[Begin The input]

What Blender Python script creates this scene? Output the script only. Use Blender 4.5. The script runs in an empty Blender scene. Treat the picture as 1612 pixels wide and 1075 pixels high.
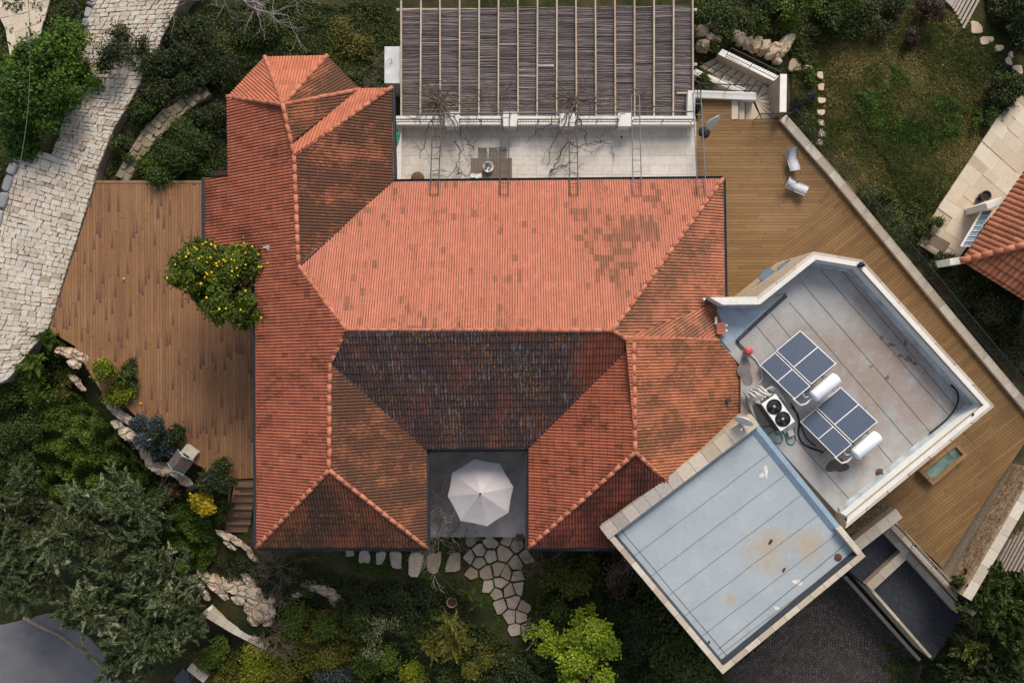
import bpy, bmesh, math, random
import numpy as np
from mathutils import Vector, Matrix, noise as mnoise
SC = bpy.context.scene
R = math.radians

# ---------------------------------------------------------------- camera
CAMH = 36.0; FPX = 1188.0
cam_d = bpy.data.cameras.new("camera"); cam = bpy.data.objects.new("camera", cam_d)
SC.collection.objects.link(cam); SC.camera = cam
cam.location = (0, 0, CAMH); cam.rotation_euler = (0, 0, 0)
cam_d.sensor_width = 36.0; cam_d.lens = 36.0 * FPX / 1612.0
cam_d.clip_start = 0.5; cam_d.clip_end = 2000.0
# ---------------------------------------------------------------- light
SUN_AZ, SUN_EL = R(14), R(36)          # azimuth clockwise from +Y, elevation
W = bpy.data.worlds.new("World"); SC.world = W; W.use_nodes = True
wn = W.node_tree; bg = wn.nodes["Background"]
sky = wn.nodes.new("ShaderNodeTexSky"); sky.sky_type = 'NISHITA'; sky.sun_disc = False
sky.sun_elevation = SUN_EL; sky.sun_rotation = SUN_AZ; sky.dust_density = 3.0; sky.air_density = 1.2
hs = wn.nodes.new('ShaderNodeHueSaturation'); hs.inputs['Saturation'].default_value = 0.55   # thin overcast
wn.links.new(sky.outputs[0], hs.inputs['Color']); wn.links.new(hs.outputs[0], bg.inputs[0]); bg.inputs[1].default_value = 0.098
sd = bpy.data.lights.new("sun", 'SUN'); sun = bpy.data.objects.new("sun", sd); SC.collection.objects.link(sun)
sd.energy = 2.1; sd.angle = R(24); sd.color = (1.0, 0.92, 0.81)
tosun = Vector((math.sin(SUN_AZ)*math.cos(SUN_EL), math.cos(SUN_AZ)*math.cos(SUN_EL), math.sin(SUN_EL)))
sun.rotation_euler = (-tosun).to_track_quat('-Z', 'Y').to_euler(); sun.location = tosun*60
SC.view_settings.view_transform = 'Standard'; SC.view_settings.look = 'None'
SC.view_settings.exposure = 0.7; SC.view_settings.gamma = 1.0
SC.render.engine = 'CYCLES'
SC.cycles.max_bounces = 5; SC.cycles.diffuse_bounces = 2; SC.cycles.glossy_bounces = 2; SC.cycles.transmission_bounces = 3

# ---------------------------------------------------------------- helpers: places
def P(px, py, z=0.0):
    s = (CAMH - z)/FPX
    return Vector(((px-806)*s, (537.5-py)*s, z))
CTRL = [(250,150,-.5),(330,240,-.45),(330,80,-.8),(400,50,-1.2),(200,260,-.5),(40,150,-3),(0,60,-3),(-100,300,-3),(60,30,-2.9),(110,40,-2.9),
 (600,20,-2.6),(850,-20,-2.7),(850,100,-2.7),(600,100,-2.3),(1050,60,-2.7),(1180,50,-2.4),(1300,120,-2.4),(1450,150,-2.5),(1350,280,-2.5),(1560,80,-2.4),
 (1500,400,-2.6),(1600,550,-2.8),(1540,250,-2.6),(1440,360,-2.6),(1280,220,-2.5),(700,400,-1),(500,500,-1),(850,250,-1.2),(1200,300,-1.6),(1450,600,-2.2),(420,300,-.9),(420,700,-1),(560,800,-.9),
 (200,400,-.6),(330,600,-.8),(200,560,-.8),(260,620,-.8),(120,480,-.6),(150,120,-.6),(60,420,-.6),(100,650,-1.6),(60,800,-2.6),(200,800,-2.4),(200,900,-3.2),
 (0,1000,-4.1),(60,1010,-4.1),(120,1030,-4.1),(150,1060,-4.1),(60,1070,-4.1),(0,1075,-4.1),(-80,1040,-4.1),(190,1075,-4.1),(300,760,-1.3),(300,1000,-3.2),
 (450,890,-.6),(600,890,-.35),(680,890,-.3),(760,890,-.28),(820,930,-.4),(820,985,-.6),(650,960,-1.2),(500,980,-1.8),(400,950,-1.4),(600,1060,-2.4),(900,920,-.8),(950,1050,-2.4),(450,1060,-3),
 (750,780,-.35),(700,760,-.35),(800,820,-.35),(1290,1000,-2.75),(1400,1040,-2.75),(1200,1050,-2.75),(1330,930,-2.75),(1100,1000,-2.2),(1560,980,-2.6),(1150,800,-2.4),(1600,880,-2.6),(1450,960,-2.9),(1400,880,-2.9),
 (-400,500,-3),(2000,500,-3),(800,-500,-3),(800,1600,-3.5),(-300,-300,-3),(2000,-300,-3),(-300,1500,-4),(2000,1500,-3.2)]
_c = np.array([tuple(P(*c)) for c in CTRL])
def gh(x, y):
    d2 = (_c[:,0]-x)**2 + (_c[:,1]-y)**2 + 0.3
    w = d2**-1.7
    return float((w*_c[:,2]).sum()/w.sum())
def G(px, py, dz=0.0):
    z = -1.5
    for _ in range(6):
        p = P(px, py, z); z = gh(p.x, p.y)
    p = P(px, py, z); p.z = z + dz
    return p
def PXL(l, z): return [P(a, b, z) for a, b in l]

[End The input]
[Begin The input]

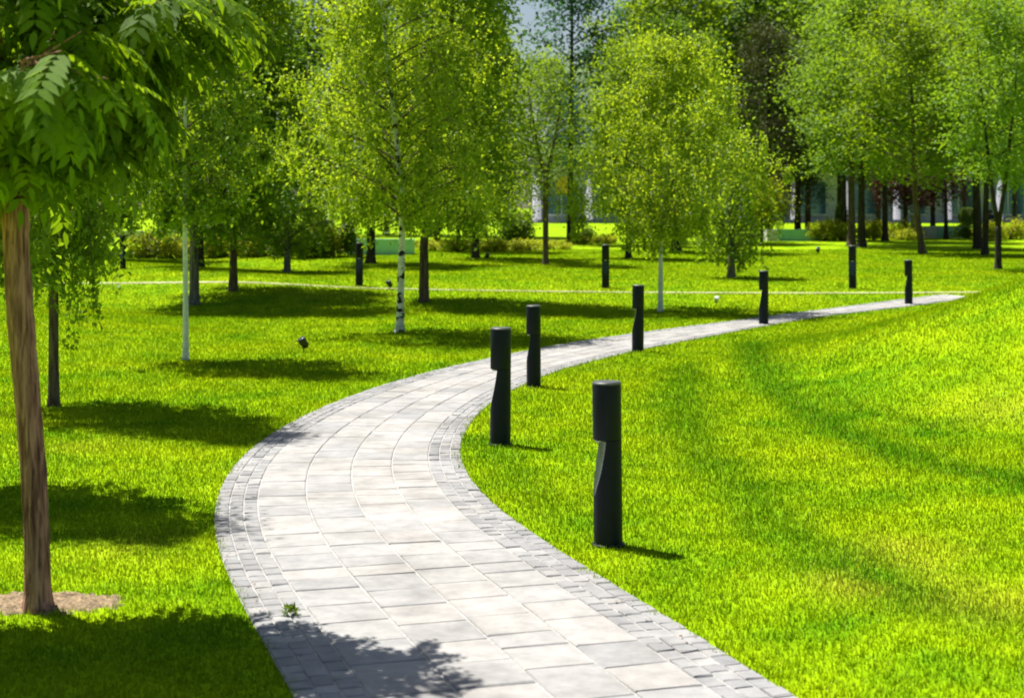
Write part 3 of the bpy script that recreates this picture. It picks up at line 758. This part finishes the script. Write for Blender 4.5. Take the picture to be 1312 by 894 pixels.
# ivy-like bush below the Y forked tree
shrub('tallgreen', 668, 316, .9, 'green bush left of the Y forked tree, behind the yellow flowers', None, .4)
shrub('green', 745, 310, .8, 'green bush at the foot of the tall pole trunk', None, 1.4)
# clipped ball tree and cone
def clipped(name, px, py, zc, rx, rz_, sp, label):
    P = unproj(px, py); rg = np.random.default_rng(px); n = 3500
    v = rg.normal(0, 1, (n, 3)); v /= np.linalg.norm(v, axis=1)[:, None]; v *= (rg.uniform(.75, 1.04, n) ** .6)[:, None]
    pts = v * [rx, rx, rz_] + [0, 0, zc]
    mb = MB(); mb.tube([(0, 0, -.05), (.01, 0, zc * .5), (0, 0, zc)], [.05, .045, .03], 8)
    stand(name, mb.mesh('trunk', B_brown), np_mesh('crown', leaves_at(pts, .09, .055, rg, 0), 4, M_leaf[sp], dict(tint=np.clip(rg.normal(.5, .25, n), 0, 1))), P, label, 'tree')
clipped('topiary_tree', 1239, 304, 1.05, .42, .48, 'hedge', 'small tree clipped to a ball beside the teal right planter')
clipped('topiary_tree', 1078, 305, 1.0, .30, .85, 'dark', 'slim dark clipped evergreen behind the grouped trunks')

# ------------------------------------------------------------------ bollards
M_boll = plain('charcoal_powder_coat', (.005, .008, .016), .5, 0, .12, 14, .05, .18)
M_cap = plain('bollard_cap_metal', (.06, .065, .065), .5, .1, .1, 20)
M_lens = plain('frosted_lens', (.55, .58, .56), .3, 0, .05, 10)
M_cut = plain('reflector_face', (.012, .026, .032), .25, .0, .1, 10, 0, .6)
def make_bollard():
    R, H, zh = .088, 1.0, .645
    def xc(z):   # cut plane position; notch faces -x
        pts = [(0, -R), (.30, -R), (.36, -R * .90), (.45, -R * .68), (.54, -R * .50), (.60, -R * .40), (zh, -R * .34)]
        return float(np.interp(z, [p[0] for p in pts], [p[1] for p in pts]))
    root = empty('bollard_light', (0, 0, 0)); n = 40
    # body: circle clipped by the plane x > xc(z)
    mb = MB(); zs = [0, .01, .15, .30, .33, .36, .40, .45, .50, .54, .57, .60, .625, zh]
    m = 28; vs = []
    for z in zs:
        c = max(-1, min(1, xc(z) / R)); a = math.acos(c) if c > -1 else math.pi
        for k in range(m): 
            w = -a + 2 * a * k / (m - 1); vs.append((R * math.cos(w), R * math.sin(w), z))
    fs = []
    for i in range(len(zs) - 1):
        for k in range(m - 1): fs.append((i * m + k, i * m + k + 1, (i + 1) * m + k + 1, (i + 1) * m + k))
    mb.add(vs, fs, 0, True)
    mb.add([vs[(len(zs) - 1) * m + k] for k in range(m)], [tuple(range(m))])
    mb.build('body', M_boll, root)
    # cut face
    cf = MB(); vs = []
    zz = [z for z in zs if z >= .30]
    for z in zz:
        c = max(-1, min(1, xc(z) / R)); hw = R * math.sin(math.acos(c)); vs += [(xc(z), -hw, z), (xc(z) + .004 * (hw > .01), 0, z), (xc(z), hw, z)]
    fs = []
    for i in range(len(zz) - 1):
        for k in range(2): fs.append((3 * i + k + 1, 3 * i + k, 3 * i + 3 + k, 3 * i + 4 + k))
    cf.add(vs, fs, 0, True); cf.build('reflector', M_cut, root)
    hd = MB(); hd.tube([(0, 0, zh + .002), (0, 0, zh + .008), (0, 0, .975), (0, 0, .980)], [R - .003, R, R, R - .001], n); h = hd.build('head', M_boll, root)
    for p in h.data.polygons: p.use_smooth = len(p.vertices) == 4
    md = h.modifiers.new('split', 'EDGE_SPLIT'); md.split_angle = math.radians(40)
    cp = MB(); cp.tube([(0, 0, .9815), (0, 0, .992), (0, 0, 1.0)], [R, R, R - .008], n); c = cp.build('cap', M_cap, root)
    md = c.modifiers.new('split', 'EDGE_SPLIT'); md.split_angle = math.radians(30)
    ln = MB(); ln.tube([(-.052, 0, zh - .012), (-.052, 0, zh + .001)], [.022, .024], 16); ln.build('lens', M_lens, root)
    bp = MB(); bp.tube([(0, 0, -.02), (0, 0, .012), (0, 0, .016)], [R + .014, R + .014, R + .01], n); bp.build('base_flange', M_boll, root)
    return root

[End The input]
[Begin The input]

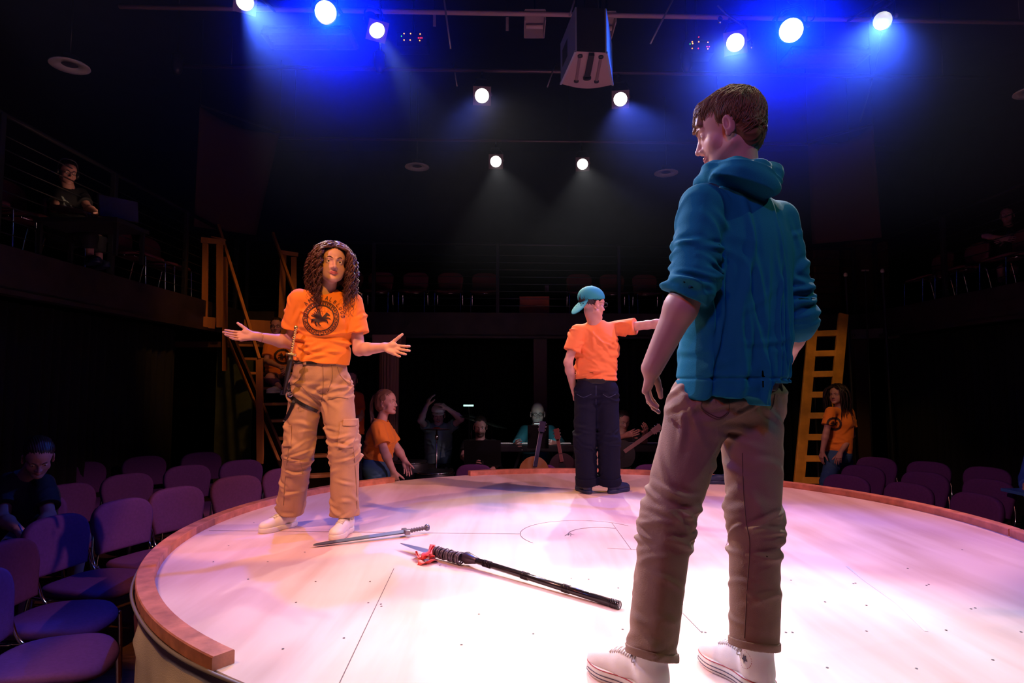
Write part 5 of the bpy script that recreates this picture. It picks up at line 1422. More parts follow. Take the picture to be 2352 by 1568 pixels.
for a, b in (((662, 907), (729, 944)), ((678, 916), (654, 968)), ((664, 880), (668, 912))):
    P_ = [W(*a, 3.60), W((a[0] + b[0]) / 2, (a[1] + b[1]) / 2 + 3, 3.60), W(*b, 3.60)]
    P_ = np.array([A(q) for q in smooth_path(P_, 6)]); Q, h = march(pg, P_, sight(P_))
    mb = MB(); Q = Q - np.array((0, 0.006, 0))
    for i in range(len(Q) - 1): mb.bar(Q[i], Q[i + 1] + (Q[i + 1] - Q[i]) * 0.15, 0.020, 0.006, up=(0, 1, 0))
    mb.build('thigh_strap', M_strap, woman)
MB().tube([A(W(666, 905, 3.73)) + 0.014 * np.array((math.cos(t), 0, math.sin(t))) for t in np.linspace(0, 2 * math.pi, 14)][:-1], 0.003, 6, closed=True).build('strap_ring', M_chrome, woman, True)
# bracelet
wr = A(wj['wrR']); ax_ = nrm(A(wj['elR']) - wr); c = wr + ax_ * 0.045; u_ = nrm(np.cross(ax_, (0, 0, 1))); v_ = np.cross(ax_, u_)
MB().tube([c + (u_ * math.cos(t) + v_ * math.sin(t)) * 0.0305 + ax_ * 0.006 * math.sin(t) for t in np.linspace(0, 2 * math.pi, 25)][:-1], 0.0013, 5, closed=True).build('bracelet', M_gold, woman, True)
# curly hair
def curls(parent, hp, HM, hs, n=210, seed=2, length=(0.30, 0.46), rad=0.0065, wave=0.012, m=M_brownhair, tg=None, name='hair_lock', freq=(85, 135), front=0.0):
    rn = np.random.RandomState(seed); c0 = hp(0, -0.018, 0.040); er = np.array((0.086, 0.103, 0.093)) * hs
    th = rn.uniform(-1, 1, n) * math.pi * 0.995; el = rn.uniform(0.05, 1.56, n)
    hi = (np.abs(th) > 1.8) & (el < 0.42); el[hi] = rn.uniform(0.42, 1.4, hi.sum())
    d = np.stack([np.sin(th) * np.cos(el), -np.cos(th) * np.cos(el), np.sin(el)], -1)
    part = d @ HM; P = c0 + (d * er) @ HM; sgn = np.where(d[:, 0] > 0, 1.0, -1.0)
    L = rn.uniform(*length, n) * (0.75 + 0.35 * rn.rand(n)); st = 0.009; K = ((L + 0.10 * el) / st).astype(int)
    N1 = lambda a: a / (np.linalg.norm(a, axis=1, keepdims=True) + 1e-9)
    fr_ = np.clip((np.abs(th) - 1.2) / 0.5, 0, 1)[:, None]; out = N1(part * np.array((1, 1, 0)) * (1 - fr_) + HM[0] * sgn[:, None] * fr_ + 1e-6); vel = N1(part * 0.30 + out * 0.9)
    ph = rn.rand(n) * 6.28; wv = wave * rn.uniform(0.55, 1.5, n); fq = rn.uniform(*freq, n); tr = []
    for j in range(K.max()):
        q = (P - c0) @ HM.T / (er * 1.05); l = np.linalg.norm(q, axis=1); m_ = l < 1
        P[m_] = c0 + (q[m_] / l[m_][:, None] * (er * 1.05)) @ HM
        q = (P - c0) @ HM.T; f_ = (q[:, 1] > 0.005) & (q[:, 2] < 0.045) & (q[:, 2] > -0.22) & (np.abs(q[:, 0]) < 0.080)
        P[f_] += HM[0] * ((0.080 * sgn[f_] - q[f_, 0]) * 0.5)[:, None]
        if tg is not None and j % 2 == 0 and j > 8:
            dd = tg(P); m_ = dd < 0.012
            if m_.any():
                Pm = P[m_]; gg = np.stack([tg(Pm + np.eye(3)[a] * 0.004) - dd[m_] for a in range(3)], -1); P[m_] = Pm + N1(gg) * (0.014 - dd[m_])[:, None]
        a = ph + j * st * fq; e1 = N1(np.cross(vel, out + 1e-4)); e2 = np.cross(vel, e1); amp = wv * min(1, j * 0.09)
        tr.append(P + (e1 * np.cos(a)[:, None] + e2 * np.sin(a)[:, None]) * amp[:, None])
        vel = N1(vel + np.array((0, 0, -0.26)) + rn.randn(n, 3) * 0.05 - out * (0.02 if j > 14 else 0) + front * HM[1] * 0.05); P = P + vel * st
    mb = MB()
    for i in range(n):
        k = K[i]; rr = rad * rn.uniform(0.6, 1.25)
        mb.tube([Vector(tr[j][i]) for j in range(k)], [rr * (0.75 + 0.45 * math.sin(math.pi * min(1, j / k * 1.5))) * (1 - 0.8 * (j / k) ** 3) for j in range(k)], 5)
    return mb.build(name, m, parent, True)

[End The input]

Goal: Both the line with "What Blender Python" and the line with "R = math.radians" belong in the copy, along with every line between them; set them down exactly and skip the pictures.

Complete output:
What Blender Python script creates this scene? Output the script only. Use Blender 4.5. The script runs in an empty Blender scene. Treat the picture as 1612 pixels wide and 1075 pixels high.
import bpy, bmesh, math, random
import numpy as np
from mathutils import Vector, Matrix, noise as mnoise
SC = bpy.context.scene
R = math.radians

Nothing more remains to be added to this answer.